Over the past month, Israeli government actors have chosen to align firmly with the most fanatical elements of the Republican Party. While hostilities raged in Gaza, Prime Minister Benjamin Netanyahu delivered an address to the annual Christians United for Israel conference in Washington, D.C. — another installment in his long-running relationship with its founder, John Hagee, the San Antonio, Texas, mega-pastor who preaches that the U.S. must defend Israel to usher in the end of days, when Jesus Christ will rule over earth from Jerusalem. (Also addressing the event: Sen. Ted Cruz, R-Texas; best-selling author and Fox News pundit Charles Krauthammer; and former CIA Director James Woolsey.)
This is not a communications strategy suited to winning over younger, nonwhite or nonconservative Americans. Cantankerous Fox News anchor and talk radio personality Sean Hannity, for instance, was granted exclusive access to one of the alleged terrorist tunnels that Israeli officials claimed Hamas fighters use to launch attacks. He posed for cheery photos with Israel Defense Forces personnel and was even captured in a discreet moment whispering something inaudible into Netanyahu’s ear. (“I wish I could reveal what I said here,” a wry Hannity later tweeted, “but I cannot.”)

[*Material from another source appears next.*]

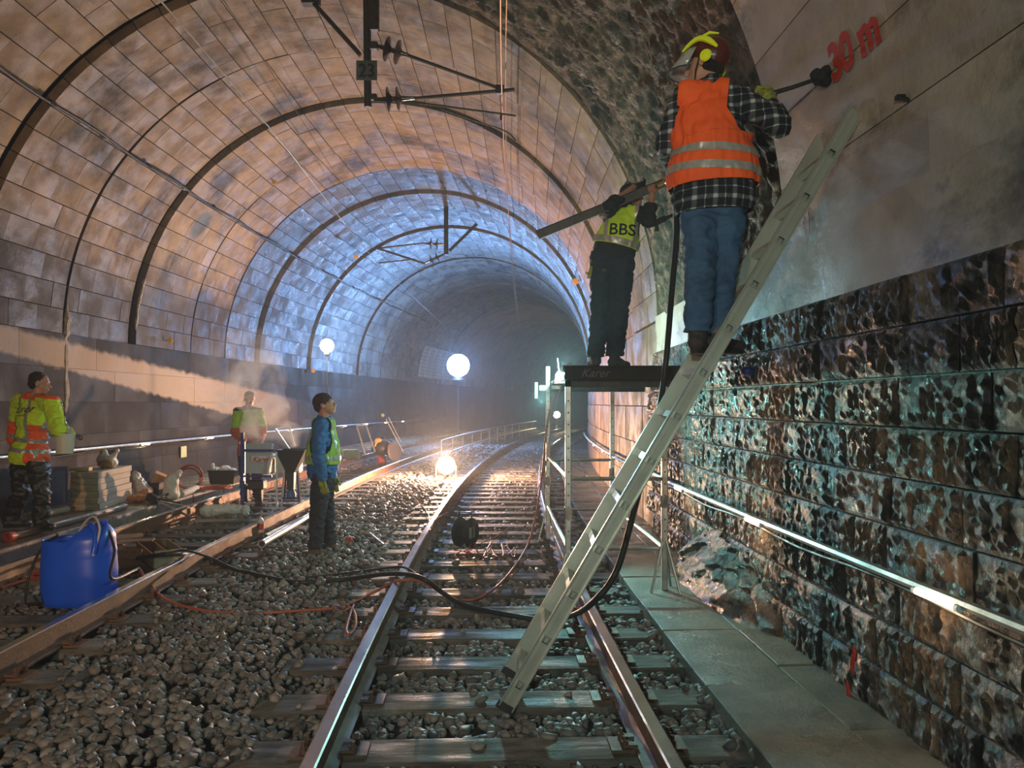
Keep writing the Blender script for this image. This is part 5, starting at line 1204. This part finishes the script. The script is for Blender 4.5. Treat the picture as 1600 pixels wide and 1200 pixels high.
single(MB().tube(catmull(hz, 6), .009, 8), 'hose', mat('whitish_hose', (.55, .50, .48, 1), rough=.4), 'short whitish hose looped over the handle of the blue canister', 'hose')
hz = [cc + X((.25, -.02, .60)), cc + X((.34, -.10, .45)), cc + X((.42, -.30, .27)), g(217, 888, .02)]
single(MB().tube(catmull(hz, 6), .012, 8), 'hose', M_black, 'black hose slanting from the blue canister down to the orange cable', 'hose')
hz = [cc + X((-.17, .0, .56)), cc + X((-.30, .0, .47)), cc + X((-.40, -.02, .24)), cc + X((-.38, -.10, .04)), cc + X((-.27, -.16, .03)), cc + X((-.20, -.22, .05)), cc + X((-.22, -.25, .12))]
single(MB().tube(catmull(hz, 6), .011, 8), 'hose', M_black, 'thin black hose arching out of the left side of the canister', 'hose')
wr_ = empty('pipe_wrench', g(40, 905, -.12), 0, 'rusty red pipe wrench lying left of the blue canister', 'wrench')
a, b = g(2, 918, -.13), g(50, 903, -.12); mb = MB(); bar(mb, a, b, .035, .02); mb.build('wrench_handle', mat('rusty_red_paint', (.40, .08, .05, 1), (.22, .06, .04, 1), 12, .6), wr_, bevel=.006)
MB().lathe([(.035, -.02), (.065, -.02), (.065, .02), (.035, .02), (.035, -.02)], b + X((.05, 0, .02)), (.1, -.5, 1), 20).build('wrench_head', mat('rusty_red_paint', (.4, .08, .05, 1)), wr_, True)

# wooden trays and boards by the canister
ty = empty('wooden_tray', g(240, 872, -.14), 0, 'open pine tray with a divider standing behind the near rail', 'tray')
c = g(243, 862, -.05); R_ = Matrix.Rotation(-.95, 3, 'Z'); Mx = Matrix.Translation(X((c.x, c.y + .12, -.155))) @ R_.to_4x4()
for cc_, s_, nm in (((0, -.15, .07), (.95, .014, .14), 'tray_side'), ((0, .15, .07), (.95, .014, .14), 'tray_side'), ((-.47, 0, .07), (.014, .30, .14), 'tray_end'), ((.47, 0, .09), (.014, .30, .17), 'tray_end'), ((0, 0, .006), (.95, .30, .010), 'tray_bottom'), ((0, .02, .065), (.93, .012, .11), 'divider')):
    mb = MB(); mb.box(Mx @ X(cc_), s_, Mx.to_3x3()); mb.build(nm, M_wood, ty, bevel=.002)
bd = empty('wooden_board', g(205, 885, -.13), 0, 'small pale wooden lid with rope hook and red stamp beside the canister', 'board')
c = g(203, 868, -.06); R_ = Matrix.Rotation(.12, 3, 'Z'); mb = MB(); mb.box(c + X((0, -.05, -.01)), (.27, .016, .165), R_ @ Matrix.Rotation(-.25, 3, 'X')); wb_ = mb.build('lid_board', M_wood, bd, bevel=.003)
writing('stamp', 'N. 24', .045, M_redp, c + X((.04, -.078, .05)), R_ @ X((1, 0, 0)), (0, .25, 1), wb_)  # invented characters here too, standing in for unreadable red text
MB().tube([c + X(v) for v in ((-.11, -.075, .0), (-.05, -.09, -.015), (0, -.085, .0), (.06, -.095, -.02), (.12, -.06, .0))], .006, 6).build('rope_hook', M_steel, bd)
for i, (px, py, a) in enumerate(((196, 838, .5), (212, 845, .3))):
    mb = MB(); mb.box(g(px, py, -.02), (.36, .20, .018), Matrix.Rotation(a, 3, 'Z')); single(mb, 'panel_board', M_oldwood, ('upper' if i == 0 else 'lower') + ' of two loose grey boards behind the blue canister', 'board', smooth=False, bevel=.003)
mb = MB(); bar(mb, g(305, 814, -.12), g(372, 812, -.12), .10, .02); single(mb, 'plank', M_oldwood, 'pale plank lying in the left track below the white bag', 'plank', smooth=False)
a, b = g(322, 800, -.05), g(372, 798, -.05); sackish('rolled_sack', [cap(a + X((0, 0, .02)), b + X((0, 0, .02)), .085, .07), cap(b, b + X((.10, 0, .01)), .03, .07), cap(b + X((.02, 0, 0)), b + X((.14, -.06, -.04)), .03, .03)], M_bag, 'long white tied sack lying across the left track', 'sack', .014, 10)
# dark folding stand lying by the sack
st_ = empty('tripod', g(255, 790, -.05), 0, 'black folded tripod stand lying across the ledge edge', 'tripod')
hb = g(243, 782, .05); 
for i, (a, b, r) in enumerate(((hb, g(298, 808, -.10), .016), (hb, g(291, 791, -.05), .012), (hb + X((-.1, 0, .05)), g(282, 786, .02), .012), (g(232, 790, .0), g(262, 772, .10), .02))): MB().tube([a, b], r, 8).build('leg', M_steel if i < 2 else M_iron, st_)
mb = MB(); mb.box(hb + X((-.04, 0, .03)), (.18, .12, .12), Matrix.Rotation(.5, 3, 'Y')); mb.build('tripod_head', M_black, st_, bevel=.02)

# ---- mixing machine
mx = empty('mixing_machine', at(405, 790, 12.0), 0, 'grey mixing bin in a blue wheeled frame with red lettering', 'machine')
DM = 11.75; F = lambda px, py, dd=0: at(px, py, DM + dd)
mb = MB(); t_ = [F(384, 694, -.2), F(425, 694, -.2), F(428, 692, .2), F(386, 692, .2)]; b_ = [F(384, 740, -.2), F(420, 741, -.2), F(424, 738, .2), F(387, 737, .2)]
mb.add(b_ + t_, [(3, 2, 1, 0)] + [(i, (i + 1) % 4, 4 + (i + 1) % 4, 4 + i) for i in range(4)]); mbb = mb.build('mixing_bin', mat('light_grey_bin', (.42, .45, .48, 1), (.36, .39, .42, 1), 8, .4), mx, bevel=.008)
mb = MB(); mb.box(F(407, 717, -.215), (.27, .004, .095)); lp_ = mb.build('label', M_whitep, mbb); 
writing('lettering', 'Karer', .105, M_redp, F(407, 718, -.222), (1, 0, 0), (0, 0, 1), mbb, shear=.45, bold=.002)
mb = MB()
for x in (379,): bar(mb, F(x, 676, -.22), F(x, 790, -.22), .045, .045); bar(mb, F(x + 2, 690, .2), F(x + 2, 786, .2), .04, .04)
bar(mb, F(378, 704, -.23), F(428, 704, -.23), .03, .04); bar(mb, F(378, 744, -.23), F(425, 744, -.23), .03, .03); bar(mb, F(379, 744, -.2), F(381, 741, .2), .03, .03); mb.build('frame', M_blueframe, mx)
for x in (385, 407):
    MB().lathe([(.05, -.03), (.13, -.028), (.15, 0), (.13, .028), (.05, .03)], F(x, 770, .05), (1, .2, 0), 20, caps=True).build('wheel', M_black, mx, True)
mb = MB(); mb.box(F(402, 757, 0), (.24, .2, .15)); mb.build('motor', M_iron, mx, bevel=.02)
for a, b in ((F(432, 706, -.25), F(433, 795, -.25)), (F(424, 710, -.25), F(419, 741, -.25))): mb = MB(); bar(mb, a, b, .025, .02); mb.build('prop', M_whitep, mx)
fn = empty('hopper', at(455, 788, DM), 0, 'black funnel hopper on a small blue pump frame next to the mixer', 'hopper')
def frus(cx_, top_y, w, dep): c = F(cx_, top_y); return [c + X((sx * w / 2, sy * dep / 2, 0)) for sx, sy in ((-1, -1), (1, -1), (1, 1), (-1, 1))]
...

Ironically enough, some members of Congress who voted in favor of the Iron Dome funding and spoke out vociferously in support of Israel, especially those representing solidly Democratic districts, may be the ones to incur significant blowback as a result of their actions during the Gaza conflict. Reps. Hakeem Jeffries and Nydia Velázquez, both Democrats from Brooklyn with significant Arab and Muslim constituencies, have already elicited scorn from constituents for their hyperbolic pro-Israel rants. At a July 28 rally that I attended near the United Nations, Jeffries likened Israel’s geopolitical predicament to life on the streets of Brooklyn. “The only thing neighbors respect in a tough neighborhood is strength,” he thundered. Velázquez went so far as to suggest Israel had the right to establish a permanent military presence in the besieged territory. “Given the network of Hamas tunnels that they have constructed, Israel has legitimate security reasons for wanting to maintain its presence on the ground in Gaza after a cease-fire,” she said.
In response, Linda Sarsour, executive director of the Arab-American Association of New York, noted local elected officials’ lack of regard for the suffering of Palestinians.
In his victory speech, Amash gave the impression of auguring a generational shift. “I got into politics to defeat people like you,” he said of his much older, Chamber of Commerce–backed antagonist. First elected to Congress in 2010 at 30, Amash has proved adept at channeling the grievances of voters alienated from the two-party system. He perhaps senses that as young Americans grow increasingly uncongenial to Israel’s behavior, loudly supporting a reckless foreign government could ultimately become the real liability. Especially with discourse surrounding Israel so stifled, Amash’s success lends credence to the notion that disrupting the propaganda-laden status quo can, on occasion, be a political asset.